Saving for retirement is often important for an individual’s future financial stability. They may set specific budgetary decisions based on their retirement goals. In some cases, the money that they have set aside for their golden years might be the most valuable resource that they share.
Particularly if they are close to retirement age, they might have more set aside for future expenses than equity accumulated in their home. It is common for people to worry about the distribution of their retirement savings under community property rules. Spouses have many ways to settle matters related to their retirement savings as they attempt to negotiate divorce terms.
What are some of the most common solutions for retirement accounts during a divorce?

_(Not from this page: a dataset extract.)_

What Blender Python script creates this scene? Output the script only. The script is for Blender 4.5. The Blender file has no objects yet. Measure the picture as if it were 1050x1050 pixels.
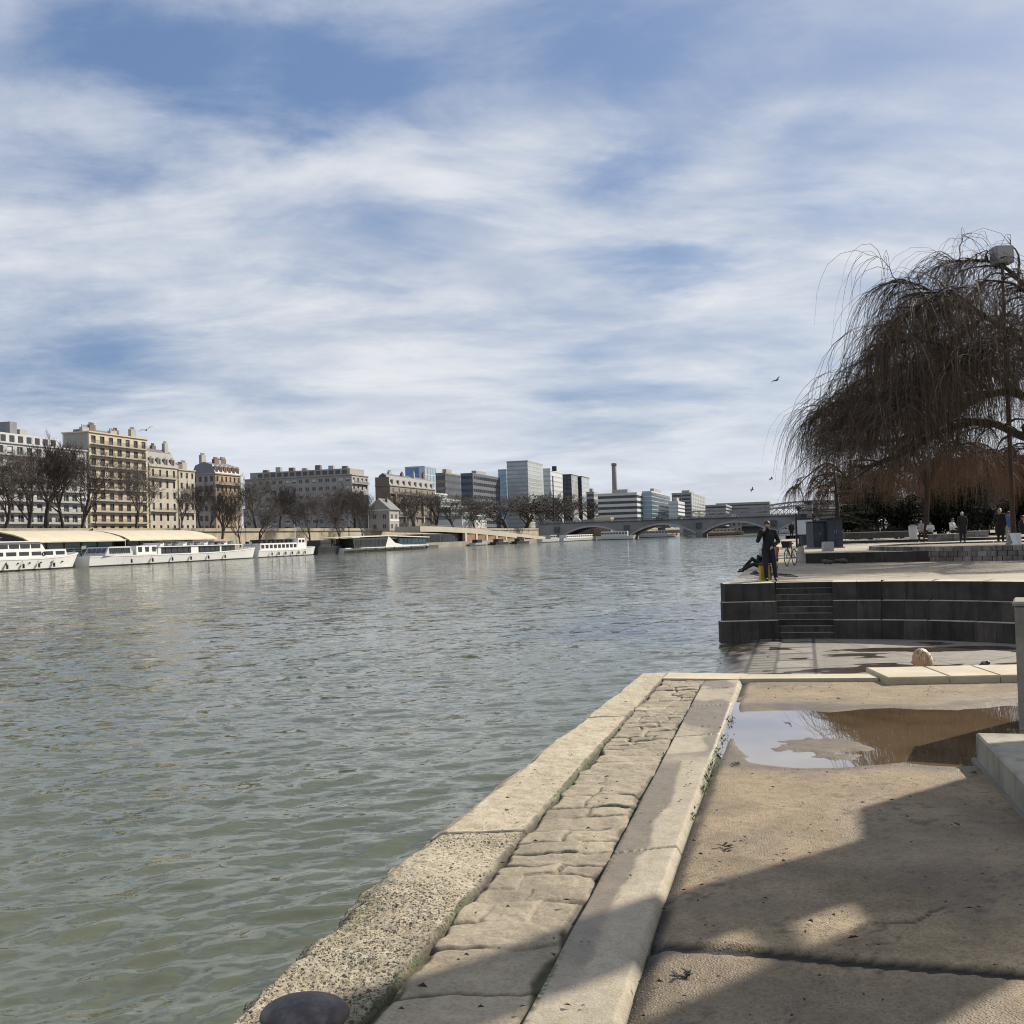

Allowing retention of personal accounts
Frequently, each spouse has their own pension or retirement account associated with their employment. They may make pre-tax contributions to their own account with every paycheck. They may even receive quarterly or annual matching contributions from their employer. In scenarios where spouses have both saved for retirement, they might agree to simply retain their personal accounts when they divorce.
Splitting each account
Frequently, one spouse earns more than the other. One spouse may have retained the same job for longer than the other. When the individual retirement accounts held by spouses are of vastly different values, the best solution for a fair outcome might entail dividing both accounts. In such scenarios, the spouses may need to arrange for a lawyer to draft a qualified domestic relations order (QDRO). They can then each retain a portion of the retirement accounts that they have funded throughout the marriage.
Offsetting account balances
Perhaps only one spouse has a retirement account, or perhaps one spouse has saved far more than the other. It may be possible to allow the current account holder to retain their savings in exchange for a reasonable share of other marital property. Spouses can reach agreements in which one spouse receives the retirement savings in exchange for other assets that belong to the marital estate. Spouses can also potentially use responsibility for marital debts to balance out the retention of a retirement savings account.
Each solution offers benefits and drawbacks depending on the circumstances. Spouses have the option of choosing their own solutions or litigating and allowing a judge to decide what is appropriate. Thinking carefully about how to address key resources during the property division process can set people up for financial stability after a divorce.